Hikaye izleyice kehanet kendini gerçekleştirecek mi, yoksa bambaşka bir yöne mi evrilecek diye düşündürtüyor. Beklenmedik sahnelerin birbirini takip etmesi sonucunda hikaye gerçekten başka bir yöne gidiyor ancak sonunun ne kadar tatmin edici olduğu tartışmaya açık bir konu. Öte yandan filmdeki müzikler ve görüntüler oldukça başarılı. Her sahnenin ayrı bir büyüleyici görselliği var, bu bakımdan izleyiciyi etkisi altına almayı başarıyor.

Filmin bir diğer başarılı yanı ise yönetmenin hikayeyi ele alış biçimi. Yönetmen Alala hikayeyi, izleyiciyi yönlendirme çabası olmadan ve yargılamadan yansıtıyor.

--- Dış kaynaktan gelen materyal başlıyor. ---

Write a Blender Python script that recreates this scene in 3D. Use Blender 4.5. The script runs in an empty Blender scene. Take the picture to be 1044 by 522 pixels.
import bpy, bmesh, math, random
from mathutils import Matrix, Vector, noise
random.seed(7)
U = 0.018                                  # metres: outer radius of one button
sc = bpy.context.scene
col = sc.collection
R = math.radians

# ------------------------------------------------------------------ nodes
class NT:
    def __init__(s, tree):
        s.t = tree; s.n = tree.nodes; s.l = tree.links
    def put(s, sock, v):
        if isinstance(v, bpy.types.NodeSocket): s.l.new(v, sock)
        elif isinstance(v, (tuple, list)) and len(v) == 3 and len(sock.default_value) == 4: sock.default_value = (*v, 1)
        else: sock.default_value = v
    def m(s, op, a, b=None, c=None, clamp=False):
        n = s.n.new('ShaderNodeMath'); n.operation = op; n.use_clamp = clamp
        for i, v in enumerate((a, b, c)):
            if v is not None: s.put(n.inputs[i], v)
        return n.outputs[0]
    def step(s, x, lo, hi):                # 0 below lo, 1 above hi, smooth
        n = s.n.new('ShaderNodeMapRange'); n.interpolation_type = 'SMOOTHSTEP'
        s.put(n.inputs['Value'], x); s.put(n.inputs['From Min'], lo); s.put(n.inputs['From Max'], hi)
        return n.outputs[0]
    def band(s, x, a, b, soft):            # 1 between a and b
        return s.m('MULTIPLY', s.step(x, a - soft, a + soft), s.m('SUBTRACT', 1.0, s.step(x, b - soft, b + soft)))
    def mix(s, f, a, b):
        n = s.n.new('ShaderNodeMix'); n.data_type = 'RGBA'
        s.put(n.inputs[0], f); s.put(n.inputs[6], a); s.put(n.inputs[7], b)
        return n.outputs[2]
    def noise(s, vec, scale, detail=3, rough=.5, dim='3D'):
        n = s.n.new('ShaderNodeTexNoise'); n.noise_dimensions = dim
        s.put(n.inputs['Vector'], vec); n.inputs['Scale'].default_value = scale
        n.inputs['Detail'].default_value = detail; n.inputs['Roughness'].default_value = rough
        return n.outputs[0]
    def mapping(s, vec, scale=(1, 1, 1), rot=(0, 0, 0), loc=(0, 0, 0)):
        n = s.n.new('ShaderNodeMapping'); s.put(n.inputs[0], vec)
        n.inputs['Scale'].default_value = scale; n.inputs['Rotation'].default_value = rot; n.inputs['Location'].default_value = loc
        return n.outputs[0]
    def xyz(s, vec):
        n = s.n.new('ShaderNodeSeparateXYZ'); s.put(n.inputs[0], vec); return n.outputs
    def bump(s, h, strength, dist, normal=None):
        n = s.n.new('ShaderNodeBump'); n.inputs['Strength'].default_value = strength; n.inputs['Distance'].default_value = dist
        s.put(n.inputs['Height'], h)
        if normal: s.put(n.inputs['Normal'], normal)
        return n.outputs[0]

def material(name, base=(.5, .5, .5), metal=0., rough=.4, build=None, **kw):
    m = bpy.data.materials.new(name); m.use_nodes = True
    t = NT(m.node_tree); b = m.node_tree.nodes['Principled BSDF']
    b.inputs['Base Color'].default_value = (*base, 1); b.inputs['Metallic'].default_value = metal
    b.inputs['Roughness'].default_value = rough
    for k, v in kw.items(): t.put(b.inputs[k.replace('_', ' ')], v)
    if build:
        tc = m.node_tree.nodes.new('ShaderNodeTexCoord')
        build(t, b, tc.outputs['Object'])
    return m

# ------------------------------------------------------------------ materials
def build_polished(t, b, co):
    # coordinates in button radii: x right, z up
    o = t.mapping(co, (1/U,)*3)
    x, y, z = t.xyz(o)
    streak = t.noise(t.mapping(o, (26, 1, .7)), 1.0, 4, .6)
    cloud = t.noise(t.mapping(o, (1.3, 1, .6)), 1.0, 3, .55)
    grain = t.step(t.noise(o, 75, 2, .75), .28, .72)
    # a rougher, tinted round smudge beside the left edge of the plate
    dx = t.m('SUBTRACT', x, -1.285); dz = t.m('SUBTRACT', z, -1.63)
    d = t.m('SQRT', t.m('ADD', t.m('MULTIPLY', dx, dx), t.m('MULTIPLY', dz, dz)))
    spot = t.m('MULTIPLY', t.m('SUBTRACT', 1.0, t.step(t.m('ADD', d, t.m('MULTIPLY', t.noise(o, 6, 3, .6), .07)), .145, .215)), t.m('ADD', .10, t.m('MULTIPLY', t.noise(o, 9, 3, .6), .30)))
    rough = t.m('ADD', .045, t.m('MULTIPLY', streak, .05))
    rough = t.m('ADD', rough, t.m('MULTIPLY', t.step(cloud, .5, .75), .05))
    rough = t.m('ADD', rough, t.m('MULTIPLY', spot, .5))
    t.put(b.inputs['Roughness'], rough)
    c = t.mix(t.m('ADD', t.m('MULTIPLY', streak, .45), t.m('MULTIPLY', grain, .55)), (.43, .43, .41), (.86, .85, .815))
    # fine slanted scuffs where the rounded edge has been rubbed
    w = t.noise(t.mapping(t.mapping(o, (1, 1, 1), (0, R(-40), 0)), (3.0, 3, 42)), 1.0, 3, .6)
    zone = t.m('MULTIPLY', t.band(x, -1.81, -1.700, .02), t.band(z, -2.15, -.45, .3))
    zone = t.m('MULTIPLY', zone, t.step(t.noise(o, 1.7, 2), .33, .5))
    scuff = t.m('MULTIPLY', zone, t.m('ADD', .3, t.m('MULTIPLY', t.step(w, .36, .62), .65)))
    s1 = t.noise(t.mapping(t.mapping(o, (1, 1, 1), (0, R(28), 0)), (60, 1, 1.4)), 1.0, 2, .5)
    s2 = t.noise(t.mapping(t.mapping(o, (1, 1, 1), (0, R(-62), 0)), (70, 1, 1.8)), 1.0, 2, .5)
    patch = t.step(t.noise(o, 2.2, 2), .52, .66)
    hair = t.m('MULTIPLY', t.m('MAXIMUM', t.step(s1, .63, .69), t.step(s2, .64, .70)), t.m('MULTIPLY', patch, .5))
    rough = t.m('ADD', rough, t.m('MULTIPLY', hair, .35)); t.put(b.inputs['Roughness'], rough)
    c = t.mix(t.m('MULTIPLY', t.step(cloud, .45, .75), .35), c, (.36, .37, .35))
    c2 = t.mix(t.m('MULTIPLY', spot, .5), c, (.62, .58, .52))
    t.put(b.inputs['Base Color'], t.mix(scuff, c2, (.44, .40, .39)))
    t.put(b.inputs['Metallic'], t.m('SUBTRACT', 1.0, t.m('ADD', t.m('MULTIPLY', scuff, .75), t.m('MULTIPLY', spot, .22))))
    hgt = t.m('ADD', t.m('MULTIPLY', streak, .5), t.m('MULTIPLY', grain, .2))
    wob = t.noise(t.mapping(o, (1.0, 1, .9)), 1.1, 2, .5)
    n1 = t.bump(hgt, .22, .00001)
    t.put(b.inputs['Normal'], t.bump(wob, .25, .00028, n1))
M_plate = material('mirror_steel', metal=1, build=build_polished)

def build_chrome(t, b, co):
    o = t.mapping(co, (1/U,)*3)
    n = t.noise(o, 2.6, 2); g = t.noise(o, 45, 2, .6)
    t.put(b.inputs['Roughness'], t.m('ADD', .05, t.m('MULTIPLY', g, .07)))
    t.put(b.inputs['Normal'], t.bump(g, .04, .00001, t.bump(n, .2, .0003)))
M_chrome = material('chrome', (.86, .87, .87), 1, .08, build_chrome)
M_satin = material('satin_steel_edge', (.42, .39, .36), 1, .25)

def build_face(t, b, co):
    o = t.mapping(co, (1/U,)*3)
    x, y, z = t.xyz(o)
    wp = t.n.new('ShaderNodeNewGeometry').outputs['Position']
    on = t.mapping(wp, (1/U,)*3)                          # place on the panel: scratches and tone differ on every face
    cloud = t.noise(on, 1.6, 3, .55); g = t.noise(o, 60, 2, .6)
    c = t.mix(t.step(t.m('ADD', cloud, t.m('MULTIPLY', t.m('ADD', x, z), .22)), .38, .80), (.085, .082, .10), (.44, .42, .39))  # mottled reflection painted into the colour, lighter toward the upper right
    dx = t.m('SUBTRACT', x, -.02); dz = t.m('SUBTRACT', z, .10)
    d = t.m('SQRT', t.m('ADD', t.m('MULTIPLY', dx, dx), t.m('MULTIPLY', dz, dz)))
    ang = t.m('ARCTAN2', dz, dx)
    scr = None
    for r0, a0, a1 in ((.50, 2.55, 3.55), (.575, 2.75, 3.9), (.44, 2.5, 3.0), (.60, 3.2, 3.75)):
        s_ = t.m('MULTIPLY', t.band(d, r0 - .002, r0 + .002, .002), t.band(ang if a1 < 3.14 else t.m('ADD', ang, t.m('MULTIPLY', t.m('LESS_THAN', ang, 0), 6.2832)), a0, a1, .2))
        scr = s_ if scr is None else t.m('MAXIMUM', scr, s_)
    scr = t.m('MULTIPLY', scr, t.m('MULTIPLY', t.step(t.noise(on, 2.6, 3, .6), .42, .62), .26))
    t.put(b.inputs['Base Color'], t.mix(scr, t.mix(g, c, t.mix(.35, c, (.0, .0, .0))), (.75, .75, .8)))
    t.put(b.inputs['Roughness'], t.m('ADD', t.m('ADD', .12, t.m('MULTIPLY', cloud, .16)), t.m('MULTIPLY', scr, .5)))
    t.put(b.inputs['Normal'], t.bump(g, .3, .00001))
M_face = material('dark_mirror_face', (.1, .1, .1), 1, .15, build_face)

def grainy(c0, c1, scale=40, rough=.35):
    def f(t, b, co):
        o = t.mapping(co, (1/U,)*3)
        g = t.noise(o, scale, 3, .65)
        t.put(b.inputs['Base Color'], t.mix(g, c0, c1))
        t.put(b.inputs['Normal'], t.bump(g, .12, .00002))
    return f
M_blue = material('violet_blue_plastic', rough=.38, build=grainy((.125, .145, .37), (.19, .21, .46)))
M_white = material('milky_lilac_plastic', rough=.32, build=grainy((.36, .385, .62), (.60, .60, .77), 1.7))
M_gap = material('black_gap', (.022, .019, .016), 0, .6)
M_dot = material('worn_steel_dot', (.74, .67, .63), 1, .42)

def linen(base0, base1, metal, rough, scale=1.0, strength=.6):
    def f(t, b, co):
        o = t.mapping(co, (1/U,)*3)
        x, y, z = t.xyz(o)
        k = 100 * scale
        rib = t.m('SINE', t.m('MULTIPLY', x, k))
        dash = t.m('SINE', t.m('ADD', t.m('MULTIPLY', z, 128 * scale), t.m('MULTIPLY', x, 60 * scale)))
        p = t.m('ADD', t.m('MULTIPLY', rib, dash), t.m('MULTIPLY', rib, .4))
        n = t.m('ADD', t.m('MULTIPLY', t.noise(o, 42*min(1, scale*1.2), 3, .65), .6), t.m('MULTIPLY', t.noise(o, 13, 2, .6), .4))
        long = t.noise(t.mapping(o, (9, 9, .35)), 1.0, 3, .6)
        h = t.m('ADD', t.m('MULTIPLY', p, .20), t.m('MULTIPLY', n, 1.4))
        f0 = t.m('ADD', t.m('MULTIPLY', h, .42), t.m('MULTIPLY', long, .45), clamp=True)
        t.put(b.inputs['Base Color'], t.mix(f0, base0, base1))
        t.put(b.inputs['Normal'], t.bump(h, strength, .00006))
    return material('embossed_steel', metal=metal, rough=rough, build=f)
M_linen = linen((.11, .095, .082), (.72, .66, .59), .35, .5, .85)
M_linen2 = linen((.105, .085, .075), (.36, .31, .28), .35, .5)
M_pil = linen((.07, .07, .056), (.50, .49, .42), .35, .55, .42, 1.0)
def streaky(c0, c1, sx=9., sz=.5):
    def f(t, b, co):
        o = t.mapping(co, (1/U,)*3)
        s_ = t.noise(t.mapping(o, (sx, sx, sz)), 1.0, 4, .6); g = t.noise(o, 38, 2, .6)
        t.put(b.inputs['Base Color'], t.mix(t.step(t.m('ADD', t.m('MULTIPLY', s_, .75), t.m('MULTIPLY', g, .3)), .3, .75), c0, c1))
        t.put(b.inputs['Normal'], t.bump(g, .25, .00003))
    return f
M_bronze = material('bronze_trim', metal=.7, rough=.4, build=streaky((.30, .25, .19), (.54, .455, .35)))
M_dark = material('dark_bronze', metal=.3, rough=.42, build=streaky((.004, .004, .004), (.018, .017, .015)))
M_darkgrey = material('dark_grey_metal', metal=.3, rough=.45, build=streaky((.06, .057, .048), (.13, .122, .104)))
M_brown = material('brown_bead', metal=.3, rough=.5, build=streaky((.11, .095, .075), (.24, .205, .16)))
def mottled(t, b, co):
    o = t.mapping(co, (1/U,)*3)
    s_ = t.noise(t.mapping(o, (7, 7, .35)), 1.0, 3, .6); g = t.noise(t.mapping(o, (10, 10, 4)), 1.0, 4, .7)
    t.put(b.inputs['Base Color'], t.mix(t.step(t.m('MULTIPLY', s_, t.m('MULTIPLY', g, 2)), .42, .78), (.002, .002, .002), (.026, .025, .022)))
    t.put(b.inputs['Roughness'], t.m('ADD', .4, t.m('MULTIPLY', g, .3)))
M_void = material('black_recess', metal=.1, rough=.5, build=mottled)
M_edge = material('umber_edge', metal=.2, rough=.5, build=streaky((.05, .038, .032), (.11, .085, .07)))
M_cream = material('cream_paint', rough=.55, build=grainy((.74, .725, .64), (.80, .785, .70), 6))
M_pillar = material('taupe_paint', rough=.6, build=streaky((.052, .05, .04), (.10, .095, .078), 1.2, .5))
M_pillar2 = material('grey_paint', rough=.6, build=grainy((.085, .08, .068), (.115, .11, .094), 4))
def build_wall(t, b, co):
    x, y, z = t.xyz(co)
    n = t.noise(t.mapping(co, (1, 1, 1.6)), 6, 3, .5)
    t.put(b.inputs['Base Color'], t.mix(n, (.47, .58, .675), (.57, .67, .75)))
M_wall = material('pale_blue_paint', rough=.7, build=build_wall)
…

İzleyiciye çok şey vaat eden senaryonun derinleşmemesi ve bazı sahnelerin yarıda kalmış hissi vermesi filmin eksik yönleri. Buna rağmen, You Will Die At Twenty, konusu ve görsel yönü açısından güçlü bir film olarak karşımıza çıkıyor. Alala’nın bu ilk uzun metrajının Venedik Film Festivali’nden ödülle döndüğünü de belirtelim.